Add Gustav to McCain's challenges

Now it's the Republican's turn to frame the election according to his terms

Election 2008

August 31, 2008|By Paul West | Paul West,

St. Paul, Minn. - Nothing ever seems to come easily for John McCain.

Last year at this time, his Straight Talk bus was running on fumes, and there were predictions that he'd soon be out of the presidential race. Now, just as he's about to claim his party's nomination - a prize he began pursuing almost a decade ago -natural disaster looms.

A major hurricane is threatening to disrupt McCain's plans to use this week's Republican Party convention to promote his reputation for independent thinking, reinforce his call for reform and assail his Democratic rival.

The storm bearing down on the Gulf Coast could hardly come at a worse time. Regardless of where it strikes, nature has reminded the country of the greatest domestic failure of George W. Bush's presidency: the tragically hapless federal government response to Hurricane Katrina.

"The original maverick," as McCain's campaign ads brand him, lived up to that moniker Friday when he unexpectedly chose Sarah Palin, an obscure but energetic first-term governor of Alaska, for vice president. He called her part of his plan to "shake up Washington" and its politics of "me first and country second."

By choosing a social conservative, McCain may already have achieved one of his top convention goals: firing up the party base, including Christian conservatives, who were valuable foot soldiers in Bush's 2004 re-election.

One of McCain's biggest political problems has been a lack of enthusiasm among conservative Republicans, many of whom supported other candidates in the primaries and remain unconvinced that McCain shares their beliefs. He was booed at a conference of conservative activists last winter.

"He's shown his independence," said Chris Henick, a Republican strategist. "The question now is, has he refreshed the party?"

Another challenge: the age issue. At 72, McCain would be the oldest man ever to assume the presidency.

Picking the 44-year-old Palin - an avid distance runner and mother of five - instantly gave his ticket a more youthful aspect. Attractive images of a beaming McCain with the photogenic governor, a former beauty queen, graced TV screens and newspaper front pages this weekend.

McCain's and Palin's acceptance speeches are this week's main events. They may have a hard time drawing a TV audience that approaches the 40 million who saw Obama address an outdoor spectacle complete with fireworks.

The Democrats' successful convention boosted Obama to an eight-point national lead, according to the latest Gallup tracking poll, and made the Republican sequel that much more important.

Going into the back-to-back conventions, McCain had pulled into a tie with Obama - overcoming what polls show is a decided Democratic advantage this year, because of the sour economy and Bush's unpopularity.

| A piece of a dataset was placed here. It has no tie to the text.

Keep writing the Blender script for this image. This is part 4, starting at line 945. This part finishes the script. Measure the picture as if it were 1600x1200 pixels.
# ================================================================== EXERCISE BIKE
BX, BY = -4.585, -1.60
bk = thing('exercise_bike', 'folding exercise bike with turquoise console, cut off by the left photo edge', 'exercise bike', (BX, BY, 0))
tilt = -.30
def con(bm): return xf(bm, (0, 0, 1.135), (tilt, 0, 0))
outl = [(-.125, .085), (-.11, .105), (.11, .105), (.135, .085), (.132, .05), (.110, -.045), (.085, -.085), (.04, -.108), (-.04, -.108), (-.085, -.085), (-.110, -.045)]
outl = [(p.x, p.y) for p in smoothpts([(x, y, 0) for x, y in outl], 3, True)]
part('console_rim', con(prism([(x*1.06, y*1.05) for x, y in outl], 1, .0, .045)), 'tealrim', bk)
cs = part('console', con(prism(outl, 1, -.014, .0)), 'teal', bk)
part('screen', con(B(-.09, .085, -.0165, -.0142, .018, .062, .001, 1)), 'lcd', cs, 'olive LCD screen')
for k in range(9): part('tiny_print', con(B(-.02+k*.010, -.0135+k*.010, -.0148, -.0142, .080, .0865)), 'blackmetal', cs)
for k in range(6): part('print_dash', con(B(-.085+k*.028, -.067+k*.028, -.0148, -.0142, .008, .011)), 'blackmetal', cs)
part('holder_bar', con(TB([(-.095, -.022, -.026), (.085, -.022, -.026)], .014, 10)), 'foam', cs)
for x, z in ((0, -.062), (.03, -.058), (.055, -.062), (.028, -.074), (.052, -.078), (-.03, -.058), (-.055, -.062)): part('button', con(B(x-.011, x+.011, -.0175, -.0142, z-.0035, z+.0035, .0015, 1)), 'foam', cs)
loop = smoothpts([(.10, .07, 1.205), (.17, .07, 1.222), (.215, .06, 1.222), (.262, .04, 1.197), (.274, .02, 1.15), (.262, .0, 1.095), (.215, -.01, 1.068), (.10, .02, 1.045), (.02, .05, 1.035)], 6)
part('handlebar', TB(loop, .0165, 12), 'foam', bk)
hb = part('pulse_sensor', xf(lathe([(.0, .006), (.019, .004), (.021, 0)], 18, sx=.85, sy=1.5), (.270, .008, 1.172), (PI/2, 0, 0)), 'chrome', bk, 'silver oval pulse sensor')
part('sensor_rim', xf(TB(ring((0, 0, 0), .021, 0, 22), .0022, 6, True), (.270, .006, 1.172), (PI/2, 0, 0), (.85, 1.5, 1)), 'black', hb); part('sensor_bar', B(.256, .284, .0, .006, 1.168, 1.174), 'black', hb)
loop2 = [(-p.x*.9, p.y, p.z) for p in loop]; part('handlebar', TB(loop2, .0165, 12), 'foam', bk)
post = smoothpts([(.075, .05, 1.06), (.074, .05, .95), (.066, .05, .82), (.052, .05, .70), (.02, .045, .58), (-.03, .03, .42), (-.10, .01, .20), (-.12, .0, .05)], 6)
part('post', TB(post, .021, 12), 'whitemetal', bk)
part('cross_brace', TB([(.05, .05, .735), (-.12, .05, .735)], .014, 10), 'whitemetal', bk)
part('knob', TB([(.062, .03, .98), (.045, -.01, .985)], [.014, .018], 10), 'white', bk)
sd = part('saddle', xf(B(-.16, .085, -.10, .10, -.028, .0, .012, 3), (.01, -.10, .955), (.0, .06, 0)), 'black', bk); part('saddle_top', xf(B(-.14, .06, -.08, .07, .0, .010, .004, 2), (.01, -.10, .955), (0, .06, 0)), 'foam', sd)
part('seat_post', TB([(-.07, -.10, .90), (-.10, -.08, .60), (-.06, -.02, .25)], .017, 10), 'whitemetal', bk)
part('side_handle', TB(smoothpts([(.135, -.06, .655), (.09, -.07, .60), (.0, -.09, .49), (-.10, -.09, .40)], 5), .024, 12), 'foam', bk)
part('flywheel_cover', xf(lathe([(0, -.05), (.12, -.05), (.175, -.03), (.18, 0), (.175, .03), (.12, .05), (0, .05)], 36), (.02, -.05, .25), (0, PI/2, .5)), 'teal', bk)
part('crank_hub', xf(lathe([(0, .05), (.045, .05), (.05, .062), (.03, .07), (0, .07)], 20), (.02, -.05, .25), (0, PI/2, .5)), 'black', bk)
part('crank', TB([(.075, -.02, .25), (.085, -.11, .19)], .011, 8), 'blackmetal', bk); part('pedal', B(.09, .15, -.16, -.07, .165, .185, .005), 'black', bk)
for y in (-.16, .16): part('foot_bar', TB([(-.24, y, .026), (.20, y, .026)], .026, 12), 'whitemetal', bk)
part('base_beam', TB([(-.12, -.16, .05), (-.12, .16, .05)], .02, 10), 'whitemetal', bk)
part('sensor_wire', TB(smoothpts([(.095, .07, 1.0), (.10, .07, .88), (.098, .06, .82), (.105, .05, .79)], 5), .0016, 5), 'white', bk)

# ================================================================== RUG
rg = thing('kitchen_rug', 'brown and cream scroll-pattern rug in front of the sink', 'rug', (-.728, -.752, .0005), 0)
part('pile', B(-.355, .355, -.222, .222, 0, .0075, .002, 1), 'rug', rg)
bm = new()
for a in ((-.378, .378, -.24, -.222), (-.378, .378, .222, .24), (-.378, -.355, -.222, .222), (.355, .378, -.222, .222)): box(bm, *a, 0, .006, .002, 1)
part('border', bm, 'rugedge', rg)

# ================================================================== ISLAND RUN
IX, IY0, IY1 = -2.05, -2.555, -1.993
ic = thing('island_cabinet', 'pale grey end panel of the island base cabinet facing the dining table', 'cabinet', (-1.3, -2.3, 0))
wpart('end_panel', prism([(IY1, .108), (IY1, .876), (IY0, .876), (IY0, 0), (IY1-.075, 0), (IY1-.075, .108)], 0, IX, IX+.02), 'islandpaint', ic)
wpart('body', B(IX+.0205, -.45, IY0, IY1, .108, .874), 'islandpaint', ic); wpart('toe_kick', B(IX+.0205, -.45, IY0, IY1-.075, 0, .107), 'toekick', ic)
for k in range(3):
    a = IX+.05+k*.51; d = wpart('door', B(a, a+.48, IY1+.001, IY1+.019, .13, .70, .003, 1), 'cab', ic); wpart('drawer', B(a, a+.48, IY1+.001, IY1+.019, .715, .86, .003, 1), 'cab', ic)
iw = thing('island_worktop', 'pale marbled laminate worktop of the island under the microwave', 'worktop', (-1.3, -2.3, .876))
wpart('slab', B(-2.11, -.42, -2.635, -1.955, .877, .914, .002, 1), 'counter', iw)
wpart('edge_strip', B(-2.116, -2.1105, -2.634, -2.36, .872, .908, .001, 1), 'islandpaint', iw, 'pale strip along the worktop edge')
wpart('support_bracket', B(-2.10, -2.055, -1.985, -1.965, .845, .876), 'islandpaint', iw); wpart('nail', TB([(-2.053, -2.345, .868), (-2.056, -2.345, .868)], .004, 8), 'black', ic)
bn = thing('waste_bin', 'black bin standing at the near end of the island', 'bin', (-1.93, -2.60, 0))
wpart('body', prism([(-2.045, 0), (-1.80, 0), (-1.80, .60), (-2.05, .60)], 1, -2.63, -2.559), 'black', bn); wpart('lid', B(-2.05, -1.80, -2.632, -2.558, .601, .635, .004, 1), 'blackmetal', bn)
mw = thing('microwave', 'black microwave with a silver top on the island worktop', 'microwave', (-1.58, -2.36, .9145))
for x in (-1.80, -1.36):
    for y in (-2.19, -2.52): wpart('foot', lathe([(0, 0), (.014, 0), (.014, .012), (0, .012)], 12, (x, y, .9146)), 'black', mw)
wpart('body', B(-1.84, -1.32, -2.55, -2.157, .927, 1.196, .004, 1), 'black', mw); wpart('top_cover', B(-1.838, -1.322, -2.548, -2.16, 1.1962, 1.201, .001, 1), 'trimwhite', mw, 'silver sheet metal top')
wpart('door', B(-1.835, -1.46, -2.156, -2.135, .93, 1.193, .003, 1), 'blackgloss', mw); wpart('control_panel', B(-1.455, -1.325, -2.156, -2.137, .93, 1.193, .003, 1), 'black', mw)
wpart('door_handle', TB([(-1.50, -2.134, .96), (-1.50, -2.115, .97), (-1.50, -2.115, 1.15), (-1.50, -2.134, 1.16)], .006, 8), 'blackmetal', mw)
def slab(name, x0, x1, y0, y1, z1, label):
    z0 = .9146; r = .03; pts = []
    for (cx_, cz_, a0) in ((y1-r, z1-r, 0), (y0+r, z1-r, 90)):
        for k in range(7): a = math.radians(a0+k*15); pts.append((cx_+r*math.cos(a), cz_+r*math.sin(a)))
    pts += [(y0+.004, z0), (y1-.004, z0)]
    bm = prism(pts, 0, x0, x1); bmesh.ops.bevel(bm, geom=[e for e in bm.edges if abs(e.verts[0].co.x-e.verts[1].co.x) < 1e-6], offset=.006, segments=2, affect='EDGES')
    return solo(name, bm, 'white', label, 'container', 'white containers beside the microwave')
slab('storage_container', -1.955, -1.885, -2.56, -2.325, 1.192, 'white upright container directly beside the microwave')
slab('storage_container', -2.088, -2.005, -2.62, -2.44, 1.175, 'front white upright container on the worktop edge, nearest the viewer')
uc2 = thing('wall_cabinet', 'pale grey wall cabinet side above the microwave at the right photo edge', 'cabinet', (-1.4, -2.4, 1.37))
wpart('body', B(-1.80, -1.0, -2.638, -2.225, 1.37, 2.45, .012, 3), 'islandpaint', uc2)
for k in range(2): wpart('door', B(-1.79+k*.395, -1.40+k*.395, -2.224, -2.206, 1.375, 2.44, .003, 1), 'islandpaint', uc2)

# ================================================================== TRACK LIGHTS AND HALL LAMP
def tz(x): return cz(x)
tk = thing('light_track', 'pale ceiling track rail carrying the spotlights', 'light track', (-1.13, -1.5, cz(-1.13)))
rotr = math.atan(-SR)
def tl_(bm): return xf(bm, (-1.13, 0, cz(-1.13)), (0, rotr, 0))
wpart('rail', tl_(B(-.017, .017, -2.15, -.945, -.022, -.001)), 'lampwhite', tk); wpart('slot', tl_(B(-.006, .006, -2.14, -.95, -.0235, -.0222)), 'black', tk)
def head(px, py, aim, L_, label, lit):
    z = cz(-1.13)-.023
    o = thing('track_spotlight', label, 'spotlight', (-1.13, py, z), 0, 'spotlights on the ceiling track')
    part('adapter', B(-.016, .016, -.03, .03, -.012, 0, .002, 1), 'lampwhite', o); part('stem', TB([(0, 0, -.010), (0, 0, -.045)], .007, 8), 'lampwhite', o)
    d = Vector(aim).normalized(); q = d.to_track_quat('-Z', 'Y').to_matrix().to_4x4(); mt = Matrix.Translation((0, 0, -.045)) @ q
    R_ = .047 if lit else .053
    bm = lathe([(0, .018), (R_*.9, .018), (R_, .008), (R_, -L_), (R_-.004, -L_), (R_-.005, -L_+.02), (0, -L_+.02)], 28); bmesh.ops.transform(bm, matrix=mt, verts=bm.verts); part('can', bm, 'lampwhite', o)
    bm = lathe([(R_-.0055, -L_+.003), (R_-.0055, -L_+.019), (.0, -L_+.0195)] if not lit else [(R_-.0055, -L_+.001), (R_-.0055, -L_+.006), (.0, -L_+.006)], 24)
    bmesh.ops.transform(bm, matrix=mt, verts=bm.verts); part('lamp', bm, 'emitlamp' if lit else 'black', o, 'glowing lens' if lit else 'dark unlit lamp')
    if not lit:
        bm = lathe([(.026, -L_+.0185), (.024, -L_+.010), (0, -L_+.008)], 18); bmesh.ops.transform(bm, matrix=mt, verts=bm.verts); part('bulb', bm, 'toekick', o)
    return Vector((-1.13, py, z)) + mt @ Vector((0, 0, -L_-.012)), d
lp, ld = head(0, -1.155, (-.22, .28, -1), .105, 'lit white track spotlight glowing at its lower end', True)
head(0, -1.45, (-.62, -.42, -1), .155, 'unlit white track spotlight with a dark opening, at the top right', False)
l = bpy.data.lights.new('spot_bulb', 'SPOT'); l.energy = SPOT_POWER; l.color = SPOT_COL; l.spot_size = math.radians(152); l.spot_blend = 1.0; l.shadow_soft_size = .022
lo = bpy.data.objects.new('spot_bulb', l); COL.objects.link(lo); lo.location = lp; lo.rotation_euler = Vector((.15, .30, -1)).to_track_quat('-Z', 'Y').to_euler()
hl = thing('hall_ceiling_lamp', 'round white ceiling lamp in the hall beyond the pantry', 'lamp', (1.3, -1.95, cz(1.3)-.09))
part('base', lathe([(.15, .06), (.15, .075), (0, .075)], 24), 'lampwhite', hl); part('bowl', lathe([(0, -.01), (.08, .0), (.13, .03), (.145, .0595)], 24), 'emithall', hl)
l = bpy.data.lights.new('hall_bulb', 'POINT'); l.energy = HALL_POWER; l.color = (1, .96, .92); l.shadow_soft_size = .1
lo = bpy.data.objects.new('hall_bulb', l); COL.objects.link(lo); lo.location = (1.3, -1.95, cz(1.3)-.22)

The closeness of the contest left some Democrats in Denver pessimistic about their ticket's prospects in November.

Strategists in both parties credited McCain's tough tactics over the past six weeks for making the race closer than expected. Obama's Senate colleague from Illinois, Richard J. Durbin, compared McCain's summer success to a 12-0 run in a basketball game.

Republicans are hoping for a similar run this week. Conventions offer presidential candidates a unique opportunity to deliver carefully scripted messages to a national audience, and this is McCain's turn to have his say.

The Arizona senator would like to frame the election around the question of who is best prepared to lead the country. Democrats want it to be a referendum on Bush's presidency and portray McCain, who supported Bush's agenda at least 90 percent of the time on congressional votes, as more of the same.

"McCain needs to continue to make the case that he is ready to lead and Barack Obama is not. That is the essential definition of this election," said Whit Ayres, a Republican pollster. "It can never be mean or angry, but John McCain is now beautifully set up to continue his fundamental message, which is: The world is a dangerous place. Put somebody in charge who knows what he's doing."

Scott Reed, a Republican consultant from Annapolis, said McCain "needs the convention to really stick it to Obama, because Obama is still more undefined than people think, and voters are showing they are nervous about him." He said that McCain also needs to present a forward-looking agenda, "what a McCain presidency would look like."

First, though, Republicans must pass the baton from their current president to the man they hope will take his place.

The Bush-McCain history is a complicated one. McCain was Bush's toughest foe in the 2000 primaries, and he bucked the president by becoming one of the few Republicans to vote against Bush's signature tax cut plan. In 2004, however, McCain embraced Bush's re-election with considerable ardor.